How many times have you heard this:

“If my spouse EVER cheated on me, I would be gone in a millisecond.”

Have you ever said those words yourself? Now the big question – have you ever had to take back those words?

This is a heavy topic, but one I wanted to talk about today because more and more we are hearing about infidelity in our circles of friends, and for some of you maybe even in your own household. Sometimes the man is the cheater, sometimes the woman, or sometimes both. If you are the one contemplating an affair, read this first. It is a powerful blog we ran last year that I think will help give some insight.

Back to “the deal-breaker,” let’s think about it. Of course prior to marriage, we all would like to believe that we will find the perfect soul mate, get married, and live happily ever after. If an affair were to occur, we say we would be out the door.

But what happens when you throw children in the mix? And a mortgage? And school loans? And a love for someone that could never be broken even when you have lost all trust in them? And what if it was just a one-time deal? And what if the cheater promises it would never happen again? What if you start counseling and things get better? What about the vows you made for better or for worse? Would you still leave?

Obviously, many people don’t leave after an affair. What I would like to talk about today is how that turned out for some of our readers. If you did not leave, how is your marriage now? Was it able to be salvaged? If you did leave, how have your children fared? How have you fared? Were you happy with your decision?

Then the other side of the coin is the fact that sometimes the cheater doesn’t give the option of trying again. Once he/she has cheated, they have already checked out and moved on. Even if the spouse is ready to forgive and try again, it doesn’t seem to be an option to the cheater.

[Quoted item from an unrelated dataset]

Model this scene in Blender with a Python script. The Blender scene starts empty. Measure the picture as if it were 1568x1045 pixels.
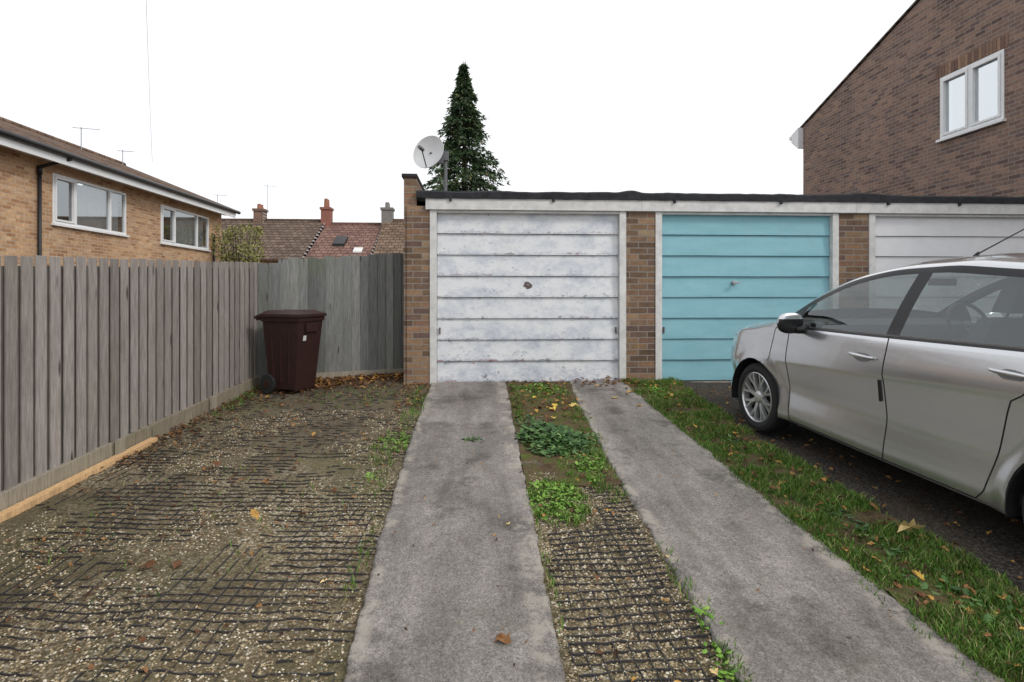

Obviously this is a topic where our readers will more than likely want to remain anonymous. Please do not let this dissuade you from commenting. You can remain COMPLETELY anonymous by commenting below and simply leaving the space for name, email, and website blank. No one will ever be able to trace the comment back to you. (Including the TMoM team!)

So please, let’s be open and honest today in order to give other readers some help and guidance when and if they should ever need it.